Winter vegetable soup

Photo by chuttersnap on Unsplash
It's winter and that means my household of two subsists on a diet of soup and bread. It's my favorite meal and in my mind soup and bread is the consolation prize for winter's cold and dark weather.

When I make soup, I make it out of what I have in the pantry so my soups are never the same from week to week. The celery ends and dried out carrots are what make it into my soup pot. These "everything but the kitchen sink" soups are a great way to use up leftovers and produce that's nearing the end of its useful life.

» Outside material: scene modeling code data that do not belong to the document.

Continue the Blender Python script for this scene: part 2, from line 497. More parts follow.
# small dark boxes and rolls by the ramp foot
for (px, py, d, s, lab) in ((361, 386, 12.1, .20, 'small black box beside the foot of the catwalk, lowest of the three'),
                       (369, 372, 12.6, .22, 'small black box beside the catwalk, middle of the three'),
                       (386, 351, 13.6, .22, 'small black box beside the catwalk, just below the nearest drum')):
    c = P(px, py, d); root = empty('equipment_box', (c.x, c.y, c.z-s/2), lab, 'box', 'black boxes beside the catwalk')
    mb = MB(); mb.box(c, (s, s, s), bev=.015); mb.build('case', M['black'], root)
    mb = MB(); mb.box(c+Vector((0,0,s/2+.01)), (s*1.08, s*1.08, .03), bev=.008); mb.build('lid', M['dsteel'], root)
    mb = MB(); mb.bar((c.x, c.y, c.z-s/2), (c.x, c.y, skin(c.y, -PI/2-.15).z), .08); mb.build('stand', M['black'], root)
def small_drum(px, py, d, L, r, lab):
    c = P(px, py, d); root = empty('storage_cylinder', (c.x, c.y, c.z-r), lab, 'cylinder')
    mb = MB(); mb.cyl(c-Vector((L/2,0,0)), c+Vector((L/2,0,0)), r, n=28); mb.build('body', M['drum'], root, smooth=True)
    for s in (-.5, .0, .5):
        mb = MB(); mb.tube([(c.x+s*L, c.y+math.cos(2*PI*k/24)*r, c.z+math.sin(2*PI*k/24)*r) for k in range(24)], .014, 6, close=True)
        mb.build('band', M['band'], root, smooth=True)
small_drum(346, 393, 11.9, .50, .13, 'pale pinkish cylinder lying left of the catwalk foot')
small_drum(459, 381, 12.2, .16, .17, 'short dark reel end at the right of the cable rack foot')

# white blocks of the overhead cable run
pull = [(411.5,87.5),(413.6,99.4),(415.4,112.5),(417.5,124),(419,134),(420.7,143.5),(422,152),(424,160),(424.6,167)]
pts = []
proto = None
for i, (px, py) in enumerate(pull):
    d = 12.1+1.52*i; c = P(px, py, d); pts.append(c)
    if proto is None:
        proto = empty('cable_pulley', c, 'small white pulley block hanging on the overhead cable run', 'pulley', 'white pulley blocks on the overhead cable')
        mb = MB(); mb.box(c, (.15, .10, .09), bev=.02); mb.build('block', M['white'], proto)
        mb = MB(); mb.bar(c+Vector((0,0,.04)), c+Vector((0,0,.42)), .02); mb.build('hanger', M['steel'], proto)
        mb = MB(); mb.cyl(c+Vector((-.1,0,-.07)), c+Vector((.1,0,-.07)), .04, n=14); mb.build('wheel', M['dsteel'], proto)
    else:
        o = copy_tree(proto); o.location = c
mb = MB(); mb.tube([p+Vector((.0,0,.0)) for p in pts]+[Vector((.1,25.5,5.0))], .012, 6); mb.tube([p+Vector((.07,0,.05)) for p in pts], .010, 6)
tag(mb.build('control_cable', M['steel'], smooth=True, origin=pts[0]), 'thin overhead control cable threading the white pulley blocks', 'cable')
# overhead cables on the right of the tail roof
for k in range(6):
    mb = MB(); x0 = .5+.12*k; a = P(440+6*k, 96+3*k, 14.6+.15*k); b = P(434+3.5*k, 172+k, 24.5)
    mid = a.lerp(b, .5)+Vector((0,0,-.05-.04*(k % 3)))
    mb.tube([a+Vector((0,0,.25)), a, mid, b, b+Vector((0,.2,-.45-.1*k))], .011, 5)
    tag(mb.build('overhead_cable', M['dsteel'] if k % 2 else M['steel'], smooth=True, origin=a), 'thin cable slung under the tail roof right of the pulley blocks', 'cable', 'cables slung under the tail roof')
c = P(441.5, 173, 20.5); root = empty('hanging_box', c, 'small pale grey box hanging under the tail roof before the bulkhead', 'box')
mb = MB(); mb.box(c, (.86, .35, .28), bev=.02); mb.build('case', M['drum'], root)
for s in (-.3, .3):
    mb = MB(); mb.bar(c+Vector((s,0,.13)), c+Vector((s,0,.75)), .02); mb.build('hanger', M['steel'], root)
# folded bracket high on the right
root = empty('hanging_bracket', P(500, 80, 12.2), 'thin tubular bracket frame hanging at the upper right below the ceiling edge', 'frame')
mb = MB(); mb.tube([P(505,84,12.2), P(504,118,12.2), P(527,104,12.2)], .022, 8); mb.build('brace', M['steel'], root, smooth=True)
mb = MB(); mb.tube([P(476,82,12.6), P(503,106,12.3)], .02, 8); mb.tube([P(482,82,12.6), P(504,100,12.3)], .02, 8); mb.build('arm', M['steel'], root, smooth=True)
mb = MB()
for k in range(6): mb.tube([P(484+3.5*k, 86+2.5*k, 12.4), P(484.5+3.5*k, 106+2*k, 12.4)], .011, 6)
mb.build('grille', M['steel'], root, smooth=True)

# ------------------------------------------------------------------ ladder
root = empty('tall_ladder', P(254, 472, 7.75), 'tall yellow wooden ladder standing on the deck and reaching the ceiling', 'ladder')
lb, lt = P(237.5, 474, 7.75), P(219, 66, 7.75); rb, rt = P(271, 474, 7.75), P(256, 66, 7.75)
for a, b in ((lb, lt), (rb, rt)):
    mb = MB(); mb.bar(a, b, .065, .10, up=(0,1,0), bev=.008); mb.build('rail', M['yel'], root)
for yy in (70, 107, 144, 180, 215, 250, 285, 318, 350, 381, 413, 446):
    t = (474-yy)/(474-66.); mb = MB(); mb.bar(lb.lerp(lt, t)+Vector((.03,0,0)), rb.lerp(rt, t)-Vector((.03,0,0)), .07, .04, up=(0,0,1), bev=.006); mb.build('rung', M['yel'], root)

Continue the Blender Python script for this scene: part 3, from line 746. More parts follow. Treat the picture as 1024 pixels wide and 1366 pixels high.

The trick to all soups is a good base and real bases start out as bones or vegetables that get roasted in the oven at a low temperature. Once roasted, they get thrown into a pot of boiling water and they're boiled for hours. When there are no more nutrients left and the liquid's good and reduced you have stock.

When I don't have stock made ahead of time I cheat and use Better than Bouillon brand soup stock concentrate. These products do what I would do normally when they make soup bases but the condense them further than I ever could. Better than Bouillon is exactly what it says it is, better than bouillon.

I never follow recipes when I'm cooking and my work teaching other people how to cook forces me to write my recipes down. I suppose that's a good thing. I had some people over for a bread class a few weeks ago and I served a basic vegetable soup to go with out bread. Someone asked me for the recipe and I had to recreate it after the fact and that was interesting.

Anyhow, even though this is a vegetable soup that doesn't mean it has to be a vegetarian meal. I always cook chicken, prok or whatever I have on the side and add it to the soup right before I serve it. The same goes for pasta. I always make pasta seperately and that keeps it from turning to mush. So this one soup can be vegetable soup, chicken vegetable soup or chicken noodle with vegetables, depending on how you serve it. One meal become three. It's a miracle!

Winter vegetable soup


4 tablespoons olive oil
2 medium yellow onions, chopped
2 carrots, peeled and chopped
4 stalks celery, chopped
6 cloves garlic, minced
1/4  head cabbage, chopped
1 can pink, pinto or white beans
1 small bag frozen baby lima beans
½ bag frozen okra
1 large can petite diced tomatoes
2 tablespoons chicken or vegetable soup base
⅓ cup grated Parmesan
1 teaspoon ground black pepper
1 teaspoon celery seed
2 teaspoons dried oregano
½ teaspoon dried thyme


  1. Saute onions over medium heat in the bottom of a soup pot until they’re limp and translucent.
  2. Add celery and saute.
  3. After five minutes, add garlic and keep everything moving so the garlic doesn’t burn.
  4. Add carrots and cabbage.
  5. Keep stirring until the cabbage turns bright green and goes limp.
  6. Add black pepper, celery seed, oregano and thyme.
  7. Add tomatoes.
  8. Dissolve two heaping tablespoons of soup base in about a quart and a half of hot water and add it to the pot. Add more liquid (with a bit more base dissolved in it) for “brothier” soup.
  9. Bring to a boil then lower heat to simmer.
  10. Add canned beans and frozen limas.
  11. Add frozen okra.
  12. Simmer for at least an hour and a half until the vegetables fully soften.
  13. Add Parmesan cheese.
  14. Add more seasoning if needed.
  15. Serve.
Always saute your soup vegetables before you add any water or stock. This makes the vegetables hold their shape and texture better in your finished soup.

Fresh vegetables get sauteed first, can vegetables go in after the fresh ones and frozen vegetables go in last.